▶ _GIVEN INFORMATION_
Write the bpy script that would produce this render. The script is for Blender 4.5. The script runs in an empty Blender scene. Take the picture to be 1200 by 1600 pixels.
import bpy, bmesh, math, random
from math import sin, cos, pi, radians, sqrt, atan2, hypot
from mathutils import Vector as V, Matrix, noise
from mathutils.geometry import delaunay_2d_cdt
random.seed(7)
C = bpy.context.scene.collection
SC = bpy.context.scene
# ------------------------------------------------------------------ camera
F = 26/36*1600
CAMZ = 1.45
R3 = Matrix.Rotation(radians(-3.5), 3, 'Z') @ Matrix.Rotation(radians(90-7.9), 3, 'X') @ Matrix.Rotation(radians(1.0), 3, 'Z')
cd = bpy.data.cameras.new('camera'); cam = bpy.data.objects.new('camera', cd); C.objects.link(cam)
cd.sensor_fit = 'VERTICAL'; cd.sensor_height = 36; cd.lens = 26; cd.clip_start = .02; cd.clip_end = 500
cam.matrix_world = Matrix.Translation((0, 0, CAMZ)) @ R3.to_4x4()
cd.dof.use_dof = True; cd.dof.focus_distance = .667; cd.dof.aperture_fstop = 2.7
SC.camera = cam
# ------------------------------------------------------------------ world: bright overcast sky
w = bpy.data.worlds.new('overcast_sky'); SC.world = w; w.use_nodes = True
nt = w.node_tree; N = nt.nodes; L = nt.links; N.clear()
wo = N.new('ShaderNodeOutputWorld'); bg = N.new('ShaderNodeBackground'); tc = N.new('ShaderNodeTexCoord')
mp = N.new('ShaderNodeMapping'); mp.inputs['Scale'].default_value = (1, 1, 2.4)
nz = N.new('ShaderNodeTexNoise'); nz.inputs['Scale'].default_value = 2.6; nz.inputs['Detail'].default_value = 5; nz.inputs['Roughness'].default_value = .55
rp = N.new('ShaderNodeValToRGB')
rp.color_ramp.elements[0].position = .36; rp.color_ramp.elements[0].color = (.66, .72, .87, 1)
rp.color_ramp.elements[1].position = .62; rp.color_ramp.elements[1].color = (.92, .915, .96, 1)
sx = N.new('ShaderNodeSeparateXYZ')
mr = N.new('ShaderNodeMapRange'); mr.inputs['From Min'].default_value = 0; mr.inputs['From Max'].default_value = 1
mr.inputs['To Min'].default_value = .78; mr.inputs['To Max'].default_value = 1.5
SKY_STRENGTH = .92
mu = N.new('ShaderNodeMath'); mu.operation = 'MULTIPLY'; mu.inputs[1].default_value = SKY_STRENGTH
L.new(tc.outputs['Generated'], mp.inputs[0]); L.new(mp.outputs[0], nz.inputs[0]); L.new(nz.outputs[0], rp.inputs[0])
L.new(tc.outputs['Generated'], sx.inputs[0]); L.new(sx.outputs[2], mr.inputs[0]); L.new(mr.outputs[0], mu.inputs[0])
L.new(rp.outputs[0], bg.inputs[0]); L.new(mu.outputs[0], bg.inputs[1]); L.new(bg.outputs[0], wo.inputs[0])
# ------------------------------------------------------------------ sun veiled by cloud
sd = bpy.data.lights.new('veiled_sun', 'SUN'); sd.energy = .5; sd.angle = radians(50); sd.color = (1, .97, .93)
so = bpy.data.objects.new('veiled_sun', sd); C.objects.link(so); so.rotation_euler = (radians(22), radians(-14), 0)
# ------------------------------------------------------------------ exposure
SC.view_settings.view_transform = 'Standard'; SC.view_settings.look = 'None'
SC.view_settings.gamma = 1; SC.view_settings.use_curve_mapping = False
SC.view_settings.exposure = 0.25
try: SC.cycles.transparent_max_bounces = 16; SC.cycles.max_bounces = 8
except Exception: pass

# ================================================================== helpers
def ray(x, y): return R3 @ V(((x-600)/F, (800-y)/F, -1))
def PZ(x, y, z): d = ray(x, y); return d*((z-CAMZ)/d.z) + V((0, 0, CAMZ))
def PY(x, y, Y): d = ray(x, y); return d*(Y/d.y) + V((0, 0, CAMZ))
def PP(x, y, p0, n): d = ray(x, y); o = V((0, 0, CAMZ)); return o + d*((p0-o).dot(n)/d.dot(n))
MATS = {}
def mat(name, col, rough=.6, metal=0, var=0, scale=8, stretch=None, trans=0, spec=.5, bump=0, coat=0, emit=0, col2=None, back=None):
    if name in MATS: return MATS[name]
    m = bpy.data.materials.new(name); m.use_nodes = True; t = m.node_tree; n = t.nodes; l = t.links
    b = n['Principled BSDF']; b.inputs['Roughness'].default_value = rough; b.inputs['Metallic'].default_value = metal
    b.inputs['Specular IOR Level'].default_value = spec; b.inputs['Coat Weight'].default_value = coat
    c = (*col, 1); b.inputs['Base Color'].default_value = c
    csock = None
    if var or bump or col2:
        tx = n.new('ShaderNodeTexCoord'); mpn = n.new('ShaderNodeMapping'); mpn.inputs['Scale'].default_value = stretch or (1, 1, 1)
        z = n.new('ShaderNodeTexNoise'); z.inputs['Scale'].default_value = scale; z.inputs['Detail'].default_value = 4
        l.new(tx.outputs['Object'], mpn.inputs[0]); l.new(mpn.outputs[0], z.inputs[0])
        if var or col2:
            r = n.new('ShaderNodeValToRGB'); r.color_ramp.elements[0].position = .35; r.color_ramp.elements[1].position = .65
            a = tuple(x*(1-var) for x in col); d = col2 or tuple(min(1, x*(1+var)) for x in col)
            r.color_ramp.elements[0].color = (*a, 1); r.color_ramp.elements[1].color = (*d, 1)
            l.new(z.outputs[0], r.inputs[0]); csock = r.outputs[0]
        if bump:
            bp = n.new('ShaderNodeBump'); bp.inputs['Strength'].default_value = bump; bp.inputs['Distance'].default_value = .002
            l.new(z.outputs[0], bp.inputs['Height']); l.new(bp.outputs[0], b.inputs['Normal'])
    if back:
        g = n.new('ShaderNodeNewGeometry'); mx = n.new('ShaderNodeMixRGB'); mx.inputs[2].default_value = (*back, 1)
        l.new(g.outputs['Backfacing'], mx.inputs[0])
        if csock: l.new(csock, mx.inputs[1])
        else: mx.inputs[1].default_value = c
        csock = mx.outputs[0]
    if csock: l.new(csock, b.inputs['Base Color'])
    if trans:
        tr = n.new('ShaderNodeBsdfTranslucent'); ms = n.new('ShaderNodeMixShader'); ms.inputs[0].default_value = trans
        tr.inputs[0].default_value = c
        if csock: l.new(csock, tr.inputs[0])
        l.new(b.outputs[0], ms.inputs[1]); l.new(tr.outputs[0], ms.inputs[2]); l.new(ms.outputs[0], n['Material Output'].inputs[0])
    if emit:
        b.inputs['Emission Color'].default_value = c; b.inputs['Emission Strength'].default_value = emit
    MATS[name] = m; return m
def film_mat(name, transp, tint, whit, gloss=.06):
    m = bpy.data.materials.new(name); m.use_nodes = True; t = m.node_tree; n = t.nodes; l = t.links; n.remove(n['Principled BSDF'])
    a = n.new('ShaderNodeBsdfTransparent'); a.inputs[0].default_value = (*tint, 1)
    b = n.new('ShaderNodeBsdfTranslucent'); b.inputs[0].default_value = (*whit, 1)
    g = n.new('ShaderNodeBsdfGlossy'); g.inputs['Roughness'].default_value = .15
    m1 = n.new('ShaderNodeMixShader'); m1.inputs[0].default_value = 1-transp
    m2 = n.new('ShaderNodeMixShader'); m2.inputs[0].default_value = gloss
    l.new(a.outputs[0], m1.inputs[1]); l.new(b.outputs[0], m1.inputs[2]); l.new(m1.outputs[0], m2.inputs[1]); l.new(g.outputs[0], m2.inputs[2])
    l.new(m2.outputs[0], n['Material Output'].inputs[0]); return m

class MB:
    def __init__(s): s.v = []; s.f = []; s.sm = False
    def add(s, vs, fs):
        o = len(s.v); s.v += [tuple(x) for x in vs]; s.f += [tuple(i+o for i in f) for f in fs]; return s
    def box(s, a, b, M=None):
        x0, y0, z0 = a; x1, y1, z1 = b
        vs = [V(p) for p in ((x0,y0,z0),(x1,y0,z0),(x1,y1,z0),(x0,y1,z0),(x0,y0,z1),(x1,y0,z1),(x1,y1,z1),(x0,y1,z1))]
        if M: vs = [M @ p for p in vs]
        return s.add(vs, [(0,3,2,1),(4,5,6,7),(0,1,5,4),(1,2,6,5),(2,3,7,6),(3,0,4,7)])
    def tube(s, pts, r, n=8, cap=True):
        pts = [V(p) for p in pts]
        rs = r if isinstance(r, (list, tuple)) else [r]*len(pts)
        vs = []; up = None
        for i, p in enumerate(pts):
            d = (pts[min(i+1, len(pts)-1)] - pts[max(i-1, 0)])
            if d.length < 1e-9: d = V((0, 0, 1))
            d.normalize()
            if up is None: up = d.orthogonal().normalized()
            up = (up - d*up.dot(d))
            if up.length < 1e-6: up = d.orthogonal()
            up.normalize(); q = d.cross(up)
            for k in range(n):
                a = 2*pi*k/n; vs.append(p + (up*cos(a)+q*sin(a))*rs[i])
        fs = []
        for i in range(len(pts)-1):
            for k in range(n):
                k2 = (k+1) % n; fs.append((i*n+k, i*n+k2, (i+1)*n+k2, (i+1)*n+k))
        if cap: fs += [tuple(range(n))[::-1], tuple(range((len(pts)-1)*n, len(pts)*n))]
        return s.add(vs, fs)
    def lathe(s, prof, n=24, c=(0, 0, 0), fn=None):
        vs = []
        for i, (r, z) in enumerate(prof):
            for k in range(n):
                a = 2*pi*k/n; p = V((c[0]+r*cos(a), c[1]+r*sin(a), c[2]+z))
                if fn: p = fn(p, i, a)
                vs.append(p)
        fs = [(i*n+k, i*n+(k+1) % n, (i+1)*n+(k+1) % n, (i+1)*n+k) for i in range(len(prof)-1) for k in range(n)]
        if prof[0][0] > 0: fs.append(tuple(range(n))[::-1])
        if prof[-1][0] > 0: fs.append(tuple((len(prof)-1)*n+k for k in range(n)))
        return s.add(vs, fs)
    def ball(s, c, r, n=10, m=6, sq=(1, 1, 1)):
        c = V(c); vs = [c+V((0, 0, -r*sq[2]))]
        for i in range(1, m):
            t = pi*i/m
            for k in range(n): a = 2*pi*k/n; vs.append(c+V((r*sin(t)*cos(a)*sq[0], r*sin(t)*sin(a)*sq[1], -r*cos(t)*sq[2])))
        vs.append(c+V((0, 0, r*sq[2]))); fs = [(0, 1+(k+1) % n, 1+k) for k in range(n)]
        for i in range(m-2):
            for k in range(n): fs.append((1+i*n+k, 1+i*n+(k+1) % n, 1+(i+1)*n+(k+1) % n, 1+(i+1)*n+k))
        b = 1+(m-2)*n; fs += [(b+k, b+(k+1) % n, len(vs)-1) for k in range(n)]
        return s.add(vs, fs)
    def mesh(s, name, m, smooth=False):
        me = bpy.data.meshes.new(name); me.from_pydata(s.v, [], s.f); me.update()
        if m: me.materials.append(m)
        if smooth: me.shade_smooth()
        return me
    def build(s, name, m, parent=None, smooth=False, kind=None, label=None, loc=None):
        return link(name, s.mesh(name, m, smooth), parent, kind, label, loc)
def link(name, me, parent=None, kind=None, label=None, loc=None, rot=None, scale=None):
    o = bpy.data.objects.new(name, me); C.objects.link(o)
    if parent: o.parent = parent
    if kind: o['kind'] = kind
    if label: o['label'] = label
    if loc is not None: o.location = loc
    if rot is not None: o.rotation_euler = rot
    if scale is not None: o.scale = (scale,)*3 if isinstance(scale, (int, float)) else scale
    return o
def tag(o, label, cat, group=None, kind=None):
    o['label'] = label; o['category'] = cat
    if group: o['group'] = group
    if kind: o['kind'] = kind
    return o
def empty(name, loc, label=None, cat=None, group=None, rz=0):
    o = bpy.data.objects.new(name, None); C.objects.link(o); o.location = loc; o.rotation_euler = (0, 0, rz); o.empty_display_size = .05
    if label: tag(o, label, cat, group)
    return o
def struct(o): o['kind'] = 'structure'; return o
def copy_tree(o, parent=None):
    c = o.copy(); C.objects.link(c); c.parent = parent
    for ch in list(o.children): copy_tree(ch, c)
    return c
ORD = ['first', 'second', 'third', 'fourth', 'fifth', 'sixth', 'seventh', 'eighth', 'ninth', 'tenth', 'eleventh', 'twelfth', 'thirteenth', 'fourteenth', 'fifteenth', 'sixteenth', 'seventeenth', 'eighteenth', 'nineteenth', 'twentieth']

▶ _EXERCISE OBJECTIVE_
Pull out every line containing "scene".

▶ _OUTPUT OF THE EXERCISE_
Write the bpy script that would produce this render. The script is for Blender 4.5. The script runs in an empty Blender scene. Take the picture to be 1200 by 1600 pixels.
C = bpy.context.scene.collection
SC = bpy.context.scene